Getting a publisher was important for me. I was too vain for vanity publishing and wanted the affirmation of a commercial publisher believing in my work enough to invest in it. So yes, the sale gave me confidence in my writing. Also, the fact that I was 20,000 words into The Lonely Dead, meant I was spared the anxiety of deciding what to do next.

Q. The Lonely Dead sounds like a very different book to Dust — different target audience and presumably very different content. Was this a conscious decision — to get away from Dust and so avoid the risk of repeating yourself?

I’m not sure that what I write is a conscious decision. I started Dust without a clear vision of where I was going, but with a firm conviction that I had to set my story in that time and place. Adults will enjoy it for the humour and authenticity of the 1970s setting, but Dust is a young adult novel because it is so clearly in the voice of an adolescent – a cracker of a kid, with a great take on the world.

The Lonely Dead on the other hand is adult, crime and contemporary.

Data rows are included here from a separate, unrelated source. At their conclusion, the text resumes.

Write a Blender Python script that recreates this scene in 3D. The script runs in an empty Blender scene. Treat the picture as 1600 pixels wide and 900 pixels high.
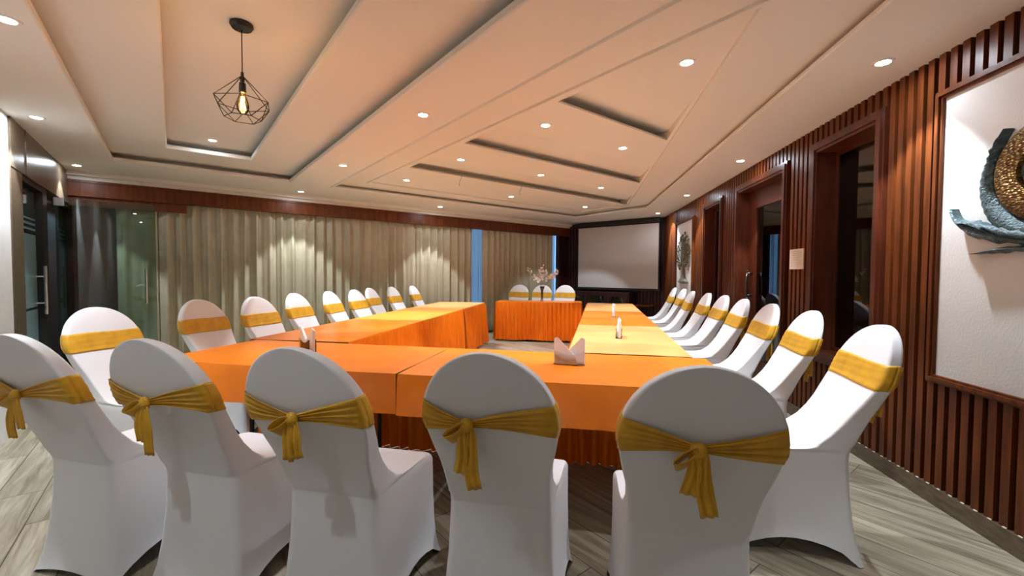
import bpy, bmesh, math, random
from mathutils import Vector, Matrix
from mathutils.geometry import tessellate_polygon
PI = math.pi
sin, cos, rad = math.sin, math.cos, math.radians
scene = bpy.context.scene
COL = scene.collection
random.seed(7)

# ------------------------------------------------------------------ camera
H = 1.27
def camera():
    p, r, y = rad(1.9), rad(0.304), rad(11.505)
    A = Matrix(((1, 0, 0), (0, -sin(p), -cos(p)), (0, cos(p), -sin(p))))
    B = Matrix(((cos(r), -sin(r), 0), (sin(r), cos(r), 0), (0, 0, 1)))
    Y = Matrix(((cos(y), sin(y), 0), (-sin(y), cos(y), 0), (0, 0, 1)))
    M = B @ A @ Y
    cd = bpy.data.cameras.new('camera'); co = bpy.data.objects.new('camera', cd); COL.objects.link(co)
    R = Matrix((M[0], -M[1], -M[2])).transposed()
    co.matrix_world = Matrix.Translation((0, 0, H)) @ R.to_4x4()
    cd.sensor_width = 36; cd.lens = 36 * 667.2 / 1600; cd.clip_start = 0.05; cd.clip_end = 100
    scene.camera = co
camera()

# ------------------------------------------------------------------ world and exposure
scene.view_settings.view_transform = 'Standard'
scene.view_settings.look = 'None'
scene.view_settings.exposure = 0.0
scene.view_settings.gamma = 1.0
scene.view_settings.use_curve_mapping = False
w = bpy.data.worlds.new('World'); scene.world = w; w.use_nodes = True
bg = w.node_tree.nodes['Background']
bg.inputs[0].default_value = (0.30, 0.58, 1.0, 1); bg.inputs[1].default_value = 7.0
LAMP_W = 142.0         # downlight cone
LAMP_GLOW = 230.0      # downlight lens
LAMP_COL = (0.86, 0.95, 1.05)

# ------------------------------------------------------------------ frames of reference
# the ceiling grid, the left partition and the curtain wall share one square grid, turned 40 degrees
GA = rad(40.07)
GC = Vector((sin(GA), cos(GA))); GE = Vector((-cos(GA), sin(GA)))
def ab(a, b, z=0.0):
    p = GC * a + GE * b
    return Vector((p.x, p.y, z))
TW = math.tan(rad(3.979))
def rwx(y): return 1.875 - (y - 2.286) * TW       # x of the right wall's face at depth y
WU = Vector((-sin(rad(3.979)), cos(rad(3.979)), 0)); WN = Vector((-cos(rad(3.979)), -sin(rad(3.979)), 0))
W0 = Vector((1.875, 2.286, 0))
def RW(u, d, z):                                   # right wall: u along it, d out into the room
    return W0 + WU * (u - 2.286) + WN * d + Vector((0, 0, z))
SR = Vector((1.365, 9.55, 0)); SD = Vector((-0.8771, 0.4802, 0)); SN = Vector((-0.4802, -0.8771, 0))
def SW(t, d, z): return SR + SD * t + SN * d + Vector((0, 0, z))
SLEN = 2.496
ZC = 2.49

# ------------------------------------------------------------------ materials
def nt(name):
    m = bpy.data.materials.new(name); m.use_nodes = True
    t = m.node_tree; b = t.nodes['Principled BSDF']
    return m, t, b
def mat(name, col, rough=0.5, metal=0.0, spec=0.5, bump=0.0, bscale=200.0, var=0.0, vscale=6.0, sheen=0.0, stretch=None, aniso=None):
    m, t, b = nt(name)
    b.inputs['Base Color'].default_value = (*col, 1); b.inputs['Roughness'].default_value = rough
    b.inputs['Metallic'].default_value = metal; b.inputs['Specular IOR Level'].default_value = spec
    if sheen:
        b.inputs['Sheen Weight'].default_value = sheen; b.inputs['Sheen Roughness'].default_value = 0.4
        b.inputs['Sheen Tint'].default_value = (*[min(1, c + 0.3) for c in col], 1)
    tc = t.nodes.new('ShaderNodeTexCoord')
    src = tc.outputs['Object']
    if stretch:
        mp = t.nodes.new('ShaderNodeMapping'); mp.inputs['Scale'].default_value = stretch
        t.links.new(src, mp.inputs[0]); src = mp.outputs[0]
    if var:
        n = t.nodes.new('ShaderNodeTexNoise'); n.inputs['Scale'].default_value = vscale; n.inputs['Detail'].default_value = 6
        t.links.new(src, n.inputs[0])
        r = t.nodes.new('ShaderNodeValToRGB')
        r.color_ramp.elements[0].position = 0.3; r.color_ramp.elements[1].position = 0.7
        r.color_ramp.elements[0].color = (*[c * (1 - var) for c in col], 1)
        r.color_ramp.elements[1].color = (*[min(1, c * (1 + var)) for c in col], 1)
        t.links.new(n.outputs[0], r.inputs[0]); t.links.new(r.outputs[0], b.inputs['Base Color'])
    if bump:
        n2 = t.nodes.new('ShaderNodeTexNoise'); n2.inputs['Scale'].default_value = bscale; n2.inputs['Detail'].default_value = 3
        t.links.new(src, n2.inputs[0])
        bp = t.nodes.new('ShaderNodeBump'); bp.inputs['Strength'].default_value = bump; bp.inputs['Distance'].default_value = 0.01
        t.links.new(n2.outputs[0], bp.inputs['Height']); t.links.new(bp.outputs[0], b.inputs['Normal'])
    return m
def glass(name, tint=(1, 1, 1), ior=1.5, rough=0.0):
    m = bpy.data.materials.new(name); m.use_nodes = True; t = m.node_tree; t.nodes.clear()
    o = t.nodes.new('ShaderNodeOutputMaterial'); mx = t.nodes.new('ShaderNodeMixShader')
    tr = t.nodes.new('ShaderNodeBsdfTransparent'); tr.inputs[0].default_value = (*tint, 1)
    g = t.nodes.new('ShaderNodeBsdfGlossy'); g.inputs['Roughness'].default_value = rough
    f = t.nodes.new('ShaderNodeFresnel'); f.inputs[0].default_value = ior
    t.links.new(f.outputs[0], mx.inputs[0]); t.links.new(tr.outputs[0], mx.inputs[1]); t.links.new(g.outputs[0], mx.inputs[2])
    t.links.new(mx.outputs[0], o.inputs[0])
    return m
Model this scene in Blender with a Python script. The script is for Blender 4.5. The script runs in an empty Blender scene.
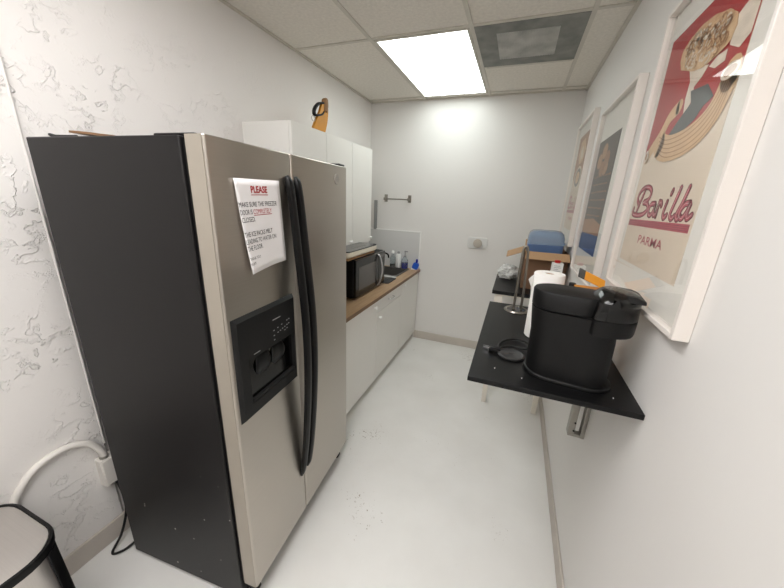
import bpy, bmesh, math, random
from mathutils import Vector, Matrix, noise
random.seed(7)
sc = bpy.context.scene
COL = sc.collection
PI = math.pi

# ------------------------------------------------------------------ materials
def node_mat(name):
    m = bpy.data.materials.new(name); m.use_nodes = True
    nt = m.node_tree; nt.nodes.clear()
    out = nt.nodes.new('ShaderNodeOutputMaterial')
    return m, nt, out

def lin(c):
    return tuple((x / 12.92 if x <= .04045 else ((x + .055) / 1.055) ** 2.4) for x in c)

def mat(name, col, rough=.5, metal=0, spec=.5, var=0, vscale=5, bump=0, bscale=40, stretch=(1, 1, 1), coat=0, transmission=0, ior=1.45, col2=None, alpha=1, bdetail=4):
    """principled material whose colour varies a little by object-space noise"""
    m, nt, out = node_mat(name)
    b = nt.nodes.new('ShaderNodeBsdfPrincipled')
    nt.links.new(b.outputs[0], out.inputs[0])
    c = lin(col)
    b.inputs['Base Color'].default_value = (*c, 1)
    b.inputs['Roughness'].default_value = rough
    b.inputs['Metallic'].default_value = metal
    b.inputs['Specular IOR Level'].default_value = spec
    b.inputs['Coat Weight'].default_value = coat
    b.inputs['Transmission Weight'].default_value = transmission
    b.inputs['IOR'].default_value = ior
    b.inputs['Alpha'].default_value = alpha
    tc = nt.nodes.new('ShaderNodeTexCoord')
    mp = nt.nodes.new('ShaderNodeMapping'); mp.inputs['Scale'].default_value = stretch
    nt.links.new(tc.outputs['Object'], mp.inputs[0])
    if var or col2:
        n = nt.nodes.new('ShaderNodeTexNoise'); n.inputs['Scale'].default_value = vscale; n.inputs['Detail'].default_value = 5
        nt.links.new(mp.outputs[0], n.inputs[0])
        r = nt.nodes.new('ShaderNodeValToRGB')
        r.color_ramp.elements[0].position = .3; r.color_ramp.elements[1].position = .7
        a = lin(col2) if col2 else tuple(x * (1 - var) for x in c)
        r.color_ramp.elements[0].color = (*a, 1); r.color_ramp.elements[1].color = (*c, 1)
        nt.links.new(n.outputs[0], r.inputs[0]); nt.links.new(r.outputs[0], b.inputs['Base Color'])
    if bump:
        n = nt.nodes.new('ShaderNodeTexNoise'); n.inputs['Scale'].default_value = bscale; n.inputs['Detail'].default_value = bdetail
        nt.links.new(mp.outputs[0], n.inputs[0])
        bp = nt.nodes.new('ShaderNodeBump'); bp.inputs['Strength'].default_value = 1; bp.inputs['Distance'].default_value = bump
        nt.links.new(n.outputs[0], bp.inputs['Height']); nt.links.new(bp.outputs[0], b.inputs['Normal'])
    return m

def plaster_mat(name, col, height, scale):
    """skip-trowel plaster: soft flat islands with raised torn edges"""
    m, nt, out = node_mat(name)
    b = nt.nodes.new('ShaderNodeBsdfPrincipled'); nt.links.new(b.outputs[0], out.inputs[0])
    b.inputs['Base Color'].default_value = (*lin(col), 1); b.inputs['Roughness'].default_value = .55
    b.inputs['Specular IOR Level'].default_value = .25
    tc = nt.nodes.new('ShaderNodeTexCoord')
    mp = nt.nodes.new('ShaderNodeMapping'); mp.inputs['Scale'].default_value = (1, 1, 1.15)
    mp.inputs['Rotation'].default_value = (.5, 0, 0)
    nt.links.new(tc.outputs['Object'], mp.inputs[0])
    n = nt.nodes.new('ShaderNodeTexNoise'); n.noise_type = 'FBM'; n.normalize = True
    n.inputs['Scale'].default_value = scale; n.inputs['Detail'].default_value = 4
    n.inputs['Roughness'].default_value = .62; n.inputs['Distortion'].default_value = .25
    nt.links.new(mp.outputs[0], n.inputs[0])
    # torn steps: the height climbs slowly, then drops back sharply, again and again
    st = nt.nodes.new('ShaderNodeMath'); st.operation = 'MULTIPLY'; st.inputs[1].default_value = 5.5
    nt.links.new(n.outputs[0], st.inputs[0])
    fr = nt.nodes.new('ShaderNodeMath'); fr.operation = 'FRACT'; nt.links.new(st.outputs[0], fr.inputs[0])
    r = nt.nodes.new('ShaderNodeValToRGB'); e = r.color_ramp.elements
    e[0].position = .0; e[0].color = (0, 0, 0, 1)
    e[1].position = .55; e[1].color = (.02, .02, .02, 1)
    for p, v in ((.80, .35), (.90, 1.0), (.97, .15), (1, 0)):
        x = e.new(p); x.color = (v, v, v, 1)
    nt.links.new(fr.outputs[0], r.inputs[0])
    # patches where the trowel left the wall smooth
    pm = nt.nodes.new('ShaderNodeTexNoise'); pm.inputs['Scale'].default_value = 5.5; pm.inputs['Detail'].default_value = 4
    nt.links.new(mp.outputs[0], pm.inputs[0])
    pr = nt.nodes.new('ShaderNodeMapRange'); pr.inputs[1].default_value = .42; pr.inputs[2].default_value = .60
    pr.inputs[3].default_value = .0; pr.inputs[4].default_value = 1
    nt.links.new(pm.outputs[0], pr.inputs[0])
    # the texture fades out towards the back of the room and the ceiling
    sx = nt.nodes.new('ShaderNodeSeparateXYZ'); nt.links.new(tc.outputs['Object'], sx.inputs[0])
    fy = nt.nodes.new('ShaderNodeMapRange'); fy.inputs[1].default_value = .6; fy.inputs[2].default_value = 3.0
    fy.inputs[3].default_value = 1; fy.inputs[4].default_value = .12
    nt.links.new(sx.outputs['Y'], fy.inputs[0])
    fz = nt.nodes.new('ShaderNodeMapRange'); fz.inputs[1].default_value = 2.1; fz.inputs[2].default_value = 2.45
    fz.inputs[3].default_value = 1; fz.inputs[4].default_value = .2
    nt.links.new(sx.outputs['Z'], fz.inputs[0])
    mu = nt.nodes.new('ShaderNodeMath'); mu.operation = 'MULTIPLY'
    nt.links.new(r.outputs[0], mu.inputs[0]); nt.links.new(pr.outputs[0], mu.inputs[1])
    mv = nt.nodes.new('ShaderNodeMath'); mv.operation = 'MULTIPLY'
    nt.links.new(mu.outputs[0], mv.inputs[0]); nt.links.new(fy.outputs[0], mv.inputs[1])
    mw = nt.nodes.new('ShaderNodeMath'); mw.operation = 'MULTIPLY'
    nt.links.new(mv.outputs[0], mw.inputs[0]); nt.links.new(fz.outputs[0], mw.inputs[1])
    f = nt.nodes.new('ShaderNodeTexNoise'); f.inputs['Scale'].default_value = 60; f.inputs['Detail'].default_value = 3
    nt.links.new(tc.outputs['Object'], f.inputs[0])
    ad = nt.nodes.new('ShaderNodeMath'); ad.operation = 'MULTIPLY_ADD'; ad.inputs[1].default_value = .06
    nt.links.new(f.outputs[0], ad.inputs[0]); nt.links.new(mw.outputs[0], ad.inputs[2])
    bp = nt.nodes.new('ShaderNodeBump'); bp.inputs['Distance'].default_value = height
    nt.links.new(ad.outputs[0], bp.inputs['Height']); nt.links.new(bp.outputs[0], b.inputs['Normal'])
    return m

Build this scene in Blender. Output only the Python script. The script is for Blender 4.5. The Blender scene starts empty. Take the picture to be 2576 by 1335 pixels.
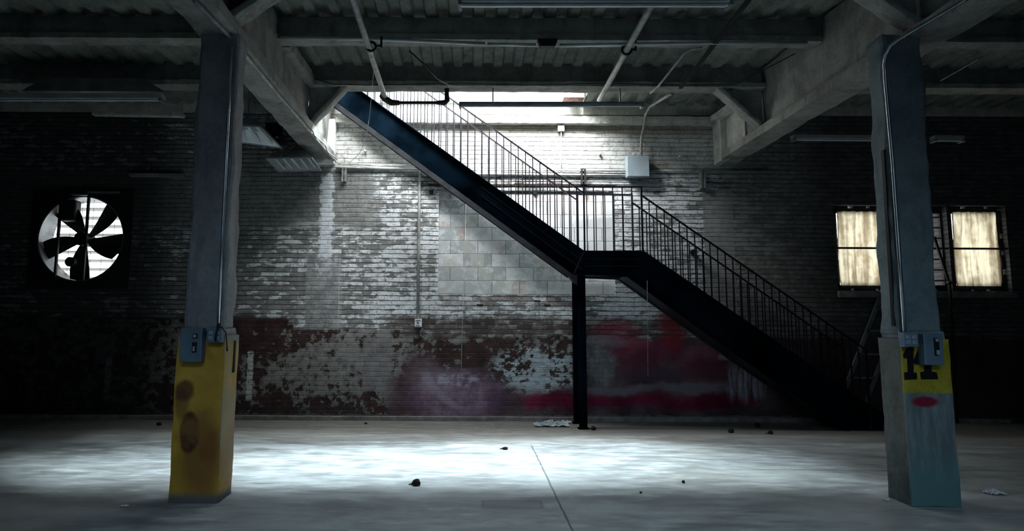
import bpy, bmesh, math, random
from mathutils import Vector, Matrix, noise as mnoise
random.seed(7)
sc = bpy.context.scene
COL = sc.collection

# ---------------------------------------------------------------- camera model
F = 1600.; CX = 1190.; CY = 632.; PIT = math.atan(183/1600.); RO = .005; HC = 1.339
U0 = Vector((0, -math.sin(PIT), math.cos(PIT))); FW = Vector((0, math.cos(PIT), math.sin(PIT))); X0 = Vector((1, 0, 0))
RR = math.cos(RO)*X0 + math.sin(RO)*U0
UU = -math.sin(RO)*X0 + math.cos(RO)*U0
D = 9.1      # back wall distance

def P(px, py, X=None, Y=None, Z=None):
    """where the sight line of a photo pixel meets a plane of the room"""
    d = FW + (px-CX)/F*RR + (CY-py)/F*UU
    t = Y/d.y if Y is not None else ((Z-HC)/d.z if Z is not None else X/d.x)
    return Vector((d.x*t, d.y*t, HC + d.z*t))

cam = bpy.data.cameras.new('camera'); camo = bpy.data.objects.new('camera', cam); COL.objects.link(camo)
m = Matrix((RR, UU, -FW)).transposed().to_4x4(); m.translation = (0, 0, HC); camo.matrix_world = m
cam.sensor_width = 36; cam.sensor_fit = 'HORIZONTAL'; cam.lens = F*36/2576
cam.shift_x = (1288-CX)/2576; cam.shift_y = (CY-667.5)/2576; cam.clip_start = .05; cam.clip_end = 200
sc.camera = camo

# ---------------------------------------------------------------- node helpers
class S:
    """a shader socket with arithmetic"""
    def __init__(s, t, o): s.t, s.o = t, o
    def _m(s, op, a, b=None, c=None):
        n = s.t.nodes.new('ShaderNodeMath'); n.operation = op
        for i, v in enumerate((a, b, c)):
            if v is None: continue
            if isinstance(v, S): s.t.links.new(v.o, n.inputs[i])
            else: n.inputs[i].default_value = v
        return S(s.t, n.outputs[0])
    def __add__(s, b): return s._m('ADD', s, b)
    __radd__ = __add__
    def __sub__(s, b): return s._m('SUBTRACT', s, b)
    def __rsub__(s, b): return s._m('SUBTRACT', b, s)
    def __mul__(s, b): return s._m('MULTIPLY', s, b)
    __rmul__ = __mul__
    def __truediv__(s, b): return s._m('DIVIDE', s, b)
    def mx(s, b): return s._m('MAXIMUM', s, b)
    def mn(s, b): return s._m('MINIMUM', s, b)
    def pw(s, b): return s._m('POWER', s, b)
    def ab(s): return s._m('ABSOLUTE', s)
    def sq(s): return s._m('SQRT', s)
    def st(s, a, b):
        """smoothstep from a (0) to b (1)"""
        n = s.t.nodes.new('ShaderNodeMapRange'); n.interpolation_type = 'SMOOTHSTEP'
        s.t.links.new(s.o, n.inputs['Value'])
        if b >= a:
            n.inputs['From Min'].default_value = a; n.inputs['From Max'].default_value = b
            n.inputs['To Min'].default_value = 0; n.inputs['To Max'].default_value = 1
        else:
            n.inputs['From Min'].default_value = b; n.inputs['From Max'].default_value = a
            n.inputs['To Min'].default_value = 1; n.inputs['To Max'].default_value = 0
        return S(s.t, n.outputs[0])

class Mat:
    def __init__(s, name, rough=.8, metal=0., spec=.3):
        s.m = bpy.data.materials.new(name); s.m.use_nodes = True; s.t = s.m.node_tree
        s.b = s.t.nodes['Principled BSDF']
        s.b.inputs['Roughness'].default_value = rough; s.b.inputs['Metallic'].default_value = metal
        s.b.inputs['Specular IOR Level'].default_value = spec
        tc = s.t.nodes.new('ShaderNodeTexCoord'); s.vec = tc.outputs['Object']
        sp = s.t.nodes.new('ShaderNodeSeparateXYZ'); s.t.links.new(s.vec, sp.inputs[0])
        s.X, s.Y, s.Z = [S(s.t, sp.outputs[i]) for i in range(3)]
    def vecof(s, x, y, z):
        n = s.t.nodes.new('ShaderNodeCombineXYZ')
        for i, v in enumerate((x, y, z)):
            if isinstance(v, S): s.t.links.new(v.o, n.inputs[i])
            else: n.inputs[i].default_value = v
        return n.outputs[0]
    def noise(s, scale, detail=4, rough=.55, vec=None, off=0.):
        n = s.t.nodes.new('ShaderNodeTexNoise'); n.inputs['Scale'].default_value = scale
        n.inputs['Detail'].default_value = detail; n.inputs['Roughness'].default_value = rough
        v = vec or s.vec
        if off:
            a = s.t.nodes.new('ShaderNodeVectorMath'); a.inputs[1].default_value = (off, off*1.7, off*.6)
            s.t.links.new(v, a.inputs[0]); v = a.outputs[0]
        s.t.links.new(v, n.inputs['Vector'])
        return S(s.t, n.outputs['Fac'])
    def voro(s, scale, vec=None, feature='F1'):
        n = s.t.nodes.new('ShaderNodeTexVoronoi'); n.inputs['Scale'].default_value = scale; n.feature = feature
        s.t.links.new(vec or s.vec, n.inputs['Vector']); return S(s.t, n.outputs['Distance'])
    def brick(s, vec, w, h, mortar, off=.5, smooth=.2):
        n = s.t.nodes.new('ShaderNodeTexBrick'); n.offset = off
        n.inputs['Scale'].default_value = 1; n.inputs['Brick Width'].default_value = w; n.inputs['Row Height'].default_value = h
        n.inputs['Mortar Size'].default_value = mortar; n.inputs['Mortar Smooth'].default_value = smooth
        n.inputs['Color1'].default_value = (0, 0, 0, 1); n.inputs['Color2'].default_value = (1, 1, 1, 1); n.inputs['Mortar'].default_value = (.5, .5, .5, 1)
        s.t.links.new(vec, n.inputs['Vector'])
        return S(s.t, n.outputs['Fac']), S(s.t, n.outputs['Color'])
    def mix(s, f, a, b):
        n = s.t.nodes.new('ShaderNodeMix'); n.data_type = 'RGBA'
        for v, i in ((f, 0), (a, 6), (b, 7)):
            if isinstance(v, S): s.t.links.new(v.o, n.inputs[i])
            elif i == 0: n.inputs[0].default_value = v
            else: n.inputs[i].default_value = (*v, 1)
        return S(s.t, n.outputs[2])
    def col(s, c):
        if isinstance(c, S): s.t.links.new(c.o, s.b.inputs['Base Color'])
        else: s.b.inputs['Base Color'].default_value = (*c, 1)
        return s
    def rough(s, r): s.t.links.new(r.o, s.b.inputs['Roughness']); return s
    def bump(s, h, strength=.5, dist=.02):
        n = s.t.nodes.new('ShaderNodeBump'); n.inputs['Strength'].default_value = strength; n.inputs['Distance'].default_value = dist
        s.t.links.new(h.o, n.inputs['Height']); s.t.links.new(n.outputs[0], s.b.inputs['Normal']); return s

def simple(name, c, rough=.6, metal=0., spec=.3, var=.25, scale=6., bump=0.):
    M = Mat(name, rough, metal, spec)
    n = M.noise(scale, 4)
    lo = tuple(max(0, v*(1-var)) for v in c); hi = tuple(min(1, v*(1+var)) for v in c)
    M.col(M.mix(n.st(.3, .7), lo, hi))
    if bump: M.bump(M.noise(scale*5, 5), bump, .01)
    return M.m

def ell(M, x, z, cx, cz, rx, rz, soft=.3):
    """1 inside an ellipse, fading over soft (in radii)"""
    d = ((x-cx)*(1/rx)); e = ((z-cz)*(1/rz)); r = (d*d+e*e).sq()
    return r.st(1+soft*.5, 1-soft*.5)
def rect(x, z, x0, x1, z0, z1, s=.02):
    return x.st(x0-s, x0+s)*x.st(x1+s, x1-s)*z.st(z0-s, z0+s)*z.st(z1+s, z1-s)
def wx(px, py=700): return P(px, py, Y=D).x
def wz(py, px=1190): return P(px, py, Y=D).z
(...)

The main characters and situation came to me out of nowhere: one dead, one guarding a secret, one determined to discover the truth. But there can be no secrets in a murder investigation, so the conflict was there from the beginning.

This time round I get to play with multiple viewpoints, which is wonderfully challenging after writing a first-person narrative. I also get to play with ideas, words and language that appeal to grown-ups and that’s fun too.

I can’t see a problem with tackling something so very different in my second novel. The British writer Kate Atkinson is an inspiration in that sense. Her debut novel Behind the Scenes at the Museum won the Whitbread Book of the Year Award. She then went on to write a string of Jackson Brodie crime bestsellers. And wouldn’t we all love to do that!